## [Data provided]
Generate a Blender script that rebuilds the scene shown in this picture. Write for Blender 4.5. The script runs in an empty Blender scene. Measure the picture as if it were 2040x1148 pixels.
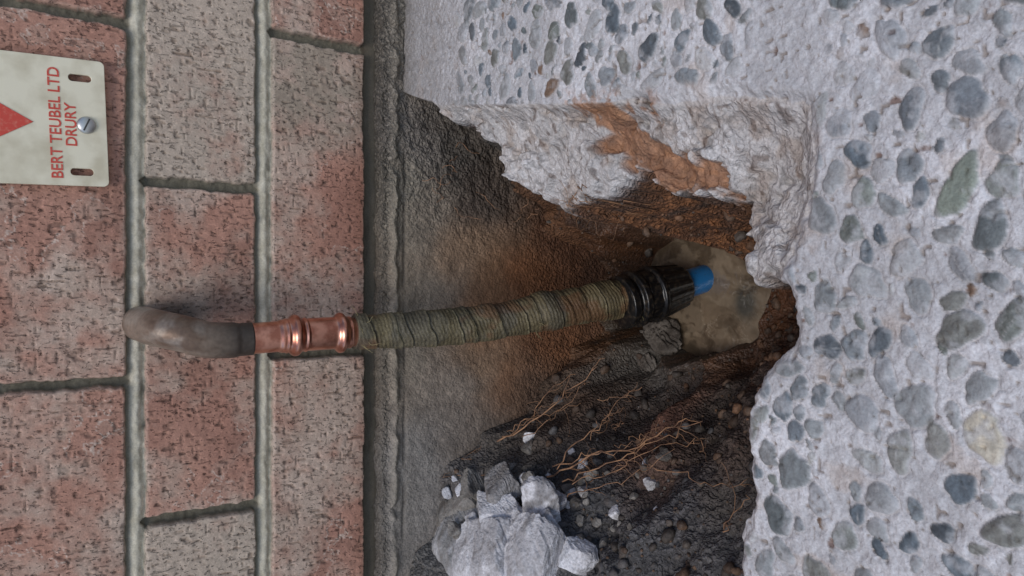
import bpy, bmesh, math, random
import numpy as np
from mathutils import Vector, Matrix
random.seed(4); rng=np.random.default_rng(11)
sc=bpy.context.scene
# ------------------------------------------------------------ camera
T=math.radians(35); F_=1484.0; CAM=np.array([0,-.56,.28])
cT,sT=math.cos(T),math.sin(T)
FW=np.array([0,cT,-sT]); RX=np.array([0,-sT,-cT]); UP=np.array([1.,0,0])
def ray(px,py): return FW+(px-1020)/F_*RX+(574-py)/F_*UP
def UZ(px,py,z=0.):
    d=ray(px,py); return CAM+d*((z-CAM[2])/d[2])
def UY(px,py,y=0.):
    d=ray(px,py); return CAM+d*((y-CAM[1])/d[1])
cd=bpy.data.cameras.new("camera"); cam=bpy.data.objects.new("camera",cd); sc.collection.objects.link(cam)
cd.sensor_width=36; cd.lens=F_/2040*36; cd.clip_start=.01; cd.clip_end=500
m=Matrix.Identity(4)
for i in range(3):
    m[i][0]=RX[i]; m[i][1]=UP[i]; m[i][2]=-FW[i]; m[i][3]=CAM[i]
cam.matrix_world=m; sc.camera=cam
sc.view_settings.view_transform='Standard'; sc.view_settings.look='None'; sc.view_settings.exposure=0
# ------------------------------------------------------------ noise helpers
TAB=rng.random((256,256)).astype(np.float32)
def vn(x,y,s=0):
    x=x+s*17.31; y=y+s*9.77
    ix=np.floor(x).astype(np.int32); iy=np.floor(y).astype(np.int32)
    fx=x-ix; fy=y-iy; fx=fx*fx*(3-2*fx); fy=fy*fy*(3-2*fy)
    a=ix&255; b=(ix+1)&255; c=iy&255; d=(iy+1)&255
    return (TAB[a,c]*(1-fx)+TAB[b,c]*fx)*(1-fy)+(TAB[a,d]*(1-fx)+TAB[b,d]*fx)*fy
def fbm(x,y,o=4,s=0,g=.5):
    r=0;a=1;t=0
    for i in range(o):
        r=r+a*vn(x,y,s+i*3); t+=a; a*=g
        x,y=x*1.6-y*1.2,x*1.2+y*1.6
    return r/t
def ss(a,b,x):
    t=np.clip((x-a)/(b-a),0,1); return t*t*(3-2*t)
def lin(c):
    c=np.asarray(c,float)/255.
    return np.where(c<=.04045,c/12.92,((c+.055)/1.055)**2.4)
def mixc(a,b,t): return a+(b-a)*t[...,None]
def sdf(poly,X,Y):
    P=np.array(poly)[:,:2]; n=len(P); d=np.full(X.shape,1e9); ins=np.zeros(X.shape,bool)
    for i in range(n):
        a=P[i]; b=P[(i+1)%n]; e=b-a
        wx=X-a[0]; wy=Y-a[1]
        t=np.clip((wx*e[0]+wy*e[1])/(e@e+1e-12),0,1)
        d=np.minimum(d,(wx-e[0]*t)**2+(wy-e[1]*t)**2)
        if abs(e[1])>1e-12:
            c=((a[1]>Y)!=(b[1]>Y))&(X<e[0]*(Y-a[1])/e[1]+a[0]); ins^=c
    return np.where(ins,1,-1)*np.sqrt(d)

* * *

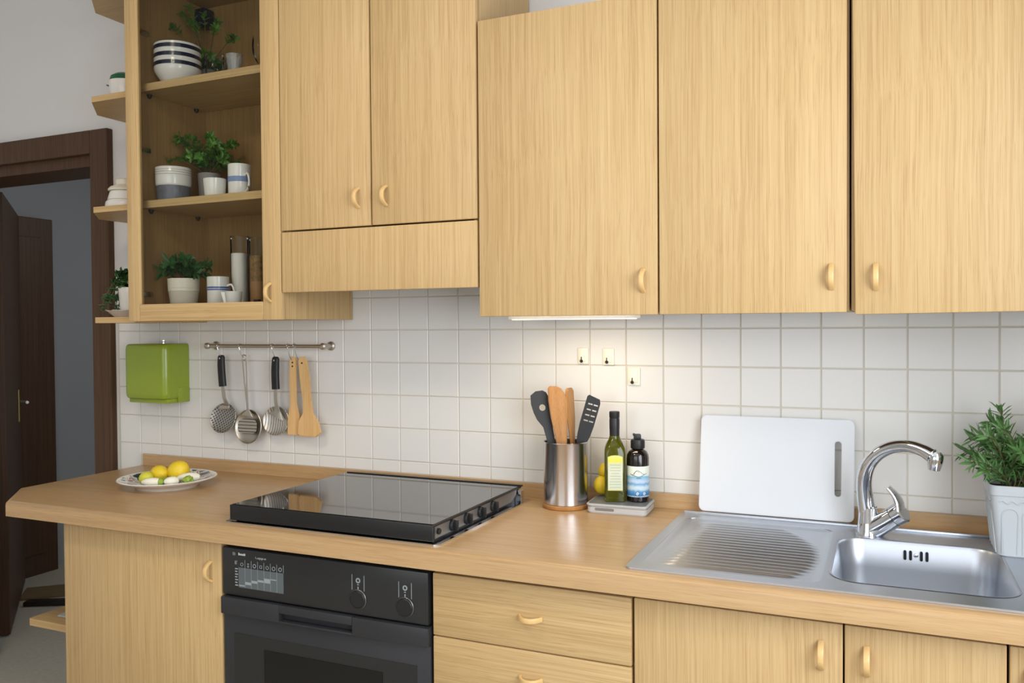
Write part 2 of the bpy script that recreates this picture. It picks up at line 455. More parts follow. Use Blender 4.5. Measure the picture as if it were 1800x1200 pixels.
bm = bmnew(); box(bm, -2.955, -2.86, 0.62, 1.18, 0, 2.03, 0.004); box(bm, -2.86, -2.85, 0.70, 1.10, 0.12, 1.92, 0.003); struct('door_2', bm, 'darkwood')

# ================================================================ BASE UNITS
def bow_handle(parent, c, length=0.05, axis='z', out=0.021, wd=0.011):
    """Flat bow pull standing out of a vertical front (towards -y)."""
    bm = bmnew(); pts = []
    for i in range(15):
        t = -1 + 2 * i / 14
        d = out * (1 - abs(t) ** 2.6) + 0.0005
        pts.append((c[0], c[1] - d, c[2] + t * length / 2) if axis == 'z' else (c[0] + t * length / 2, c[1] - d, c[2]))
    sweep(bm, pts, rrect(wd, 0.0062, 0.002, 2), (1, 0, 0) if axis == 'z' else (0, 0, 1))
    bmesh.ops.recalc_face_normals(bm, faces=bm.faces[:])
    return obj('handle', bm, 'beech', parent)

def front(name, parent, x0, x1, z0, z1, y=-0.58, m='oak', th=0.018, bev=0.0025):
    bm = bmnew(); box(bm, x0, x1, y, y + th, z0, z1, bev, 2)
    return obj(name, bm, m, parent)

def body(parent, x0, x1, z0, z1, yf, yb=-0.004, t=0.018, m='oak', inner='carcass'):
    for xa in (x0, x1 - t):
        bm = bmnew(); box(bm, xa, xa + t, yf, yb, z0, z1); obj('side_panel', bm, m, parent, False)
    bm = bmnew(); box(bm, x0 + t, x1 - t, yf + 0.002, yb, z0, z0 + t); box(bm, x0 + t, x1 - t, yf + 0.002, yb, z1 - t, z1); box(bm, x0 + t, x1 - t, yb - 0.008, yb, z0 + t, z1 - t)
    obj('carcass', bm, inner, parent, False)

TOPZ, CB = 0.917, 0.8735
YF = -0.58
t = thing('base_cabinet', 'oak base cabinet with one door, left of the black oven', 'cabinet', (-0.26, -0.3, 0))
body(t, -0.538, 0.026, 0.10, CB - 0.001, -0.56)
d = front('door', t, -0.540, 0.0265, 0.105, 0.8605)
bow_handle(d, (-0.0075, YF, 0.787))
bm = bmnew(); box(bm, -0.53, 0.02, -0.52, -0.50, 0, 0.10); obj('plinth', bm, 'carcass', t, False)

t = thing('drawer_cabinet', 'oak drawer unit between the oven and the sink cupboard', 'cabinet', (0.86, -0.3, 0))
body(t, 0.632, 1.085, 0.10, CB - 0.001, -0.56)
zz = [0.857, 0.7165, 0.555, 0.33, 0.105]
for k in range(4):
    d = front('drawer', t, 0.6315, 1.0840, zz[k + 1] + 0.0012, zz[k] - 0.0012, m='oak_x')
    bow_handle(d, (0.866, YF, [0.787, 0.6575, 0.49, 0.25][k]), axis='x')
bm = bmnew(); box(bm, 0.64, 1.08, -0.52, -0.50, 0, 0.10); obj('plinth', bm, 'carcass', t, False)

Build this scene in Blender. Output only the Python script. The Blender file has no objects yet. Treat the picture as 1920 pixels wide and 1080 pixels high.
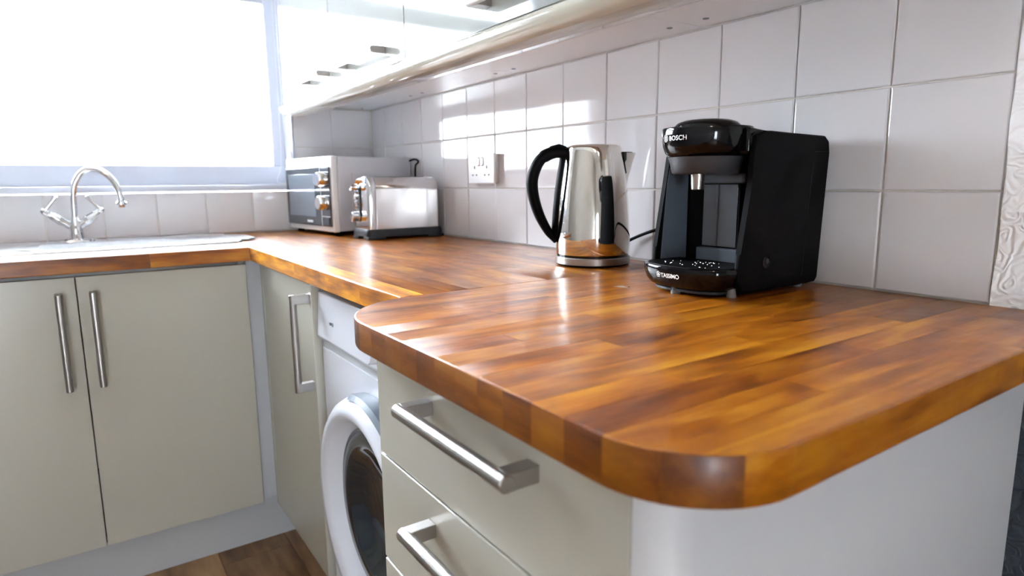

==

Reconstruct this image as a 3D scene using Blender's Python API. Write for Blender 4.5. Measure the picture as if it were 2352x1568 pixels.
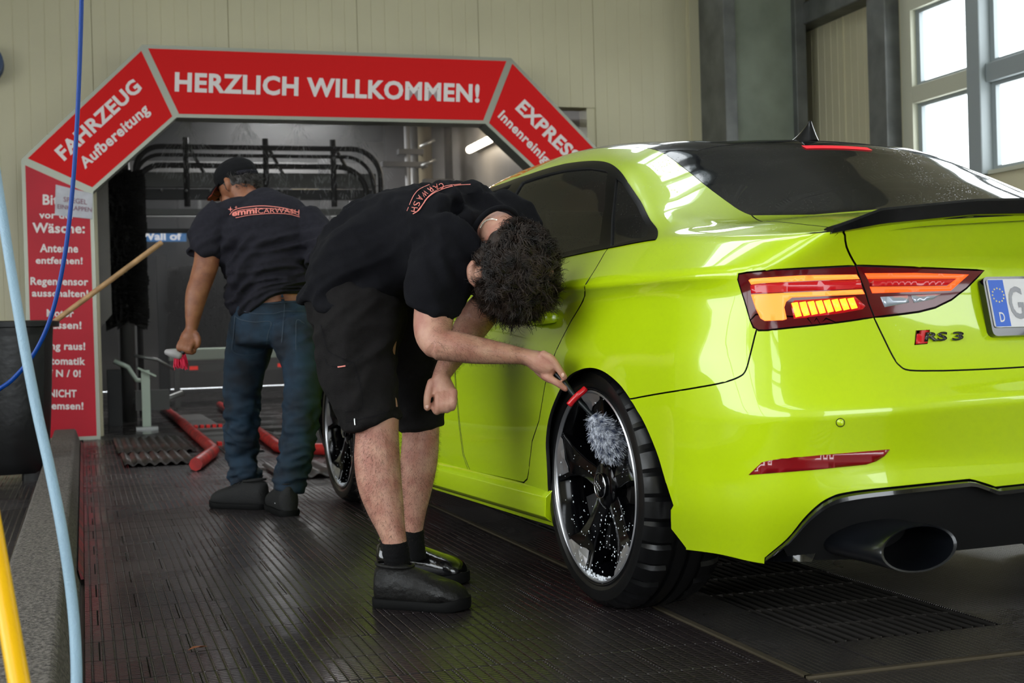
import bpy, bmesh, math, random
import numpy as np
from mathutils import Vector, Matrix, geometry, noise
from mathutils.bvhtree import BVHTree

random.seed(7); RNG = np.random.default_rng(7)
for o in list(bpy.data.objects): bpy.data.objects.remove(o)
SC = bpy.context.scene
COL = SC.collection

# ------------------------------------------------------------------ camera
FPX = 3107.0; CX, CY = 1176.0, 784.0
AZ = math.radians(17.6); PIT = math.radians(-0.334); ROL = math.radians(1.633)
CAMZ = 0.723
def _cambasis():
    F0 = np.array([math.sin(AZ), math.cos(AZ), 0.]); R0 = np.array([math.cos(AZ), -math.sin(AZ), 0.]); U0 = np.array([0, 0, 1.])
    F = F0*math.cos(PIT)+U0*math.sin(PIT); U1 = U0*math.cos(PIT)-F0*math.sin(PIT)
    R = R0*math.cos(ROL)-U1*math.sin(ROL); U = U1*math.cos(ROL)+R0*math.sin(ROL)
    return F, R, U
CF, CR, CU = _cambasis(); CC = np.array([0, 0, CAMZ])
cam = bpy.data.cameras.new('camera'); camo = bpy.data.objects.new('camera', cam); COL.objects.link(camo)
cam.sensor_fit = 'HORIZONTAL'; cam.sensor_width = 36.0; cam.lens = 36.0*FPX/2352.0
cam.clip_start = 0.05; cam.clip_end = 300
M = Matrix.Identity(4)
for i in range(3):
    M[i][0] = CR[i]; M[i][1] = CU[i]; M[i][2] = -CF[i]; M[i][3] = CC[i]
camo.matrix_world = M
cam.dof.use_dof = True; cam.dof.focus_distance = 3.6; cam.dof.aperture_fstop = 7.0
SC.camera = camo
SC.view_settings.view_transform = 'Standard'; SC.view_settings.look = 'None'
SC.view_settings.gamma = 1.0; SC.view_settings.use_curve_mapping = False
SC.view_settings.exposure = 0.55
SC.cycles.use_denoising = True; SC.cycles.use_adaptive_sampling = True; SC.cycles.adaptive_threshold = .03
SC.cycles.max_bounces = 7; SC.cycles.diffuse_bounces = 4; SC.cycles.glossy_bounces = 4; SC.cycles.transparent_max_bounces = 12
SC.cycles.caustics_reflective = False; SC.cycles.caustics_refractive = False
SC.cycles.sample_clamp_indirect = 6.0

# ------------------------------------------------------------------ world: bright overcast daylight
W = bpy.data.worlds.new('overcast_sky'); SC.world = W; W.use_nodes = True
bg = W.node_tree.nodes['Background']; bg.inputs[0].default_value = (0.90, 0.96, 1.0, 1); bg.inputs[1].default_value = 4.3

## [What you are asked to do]
Search the entries for the word "Blender" and pick out every line that holds it.

## [Correct answer]
Generate a Blender script that rebuilds the scene shown in this picture. Write for Blender 4.5. The script runs in an empty Blender scene. Measure the picture as if it were 2040x1148 pixels.
Write part 2 of the bpy script that recreates this picture. It picks up at line 455. More parts follow. Use Blender 4.5. Measure the picture as if it were 1800x1200 pixels.
Build this scene in Blender. Output only the Python script. The Blender file has no objects yet. Treat the picture as 1920 pixels wide and 1080 pixels high.
Reconstruct this image as a 3D scene using Blender's Python API. Write for Blender 4.5. Measure the picture as if it were 2352x1568 pixels.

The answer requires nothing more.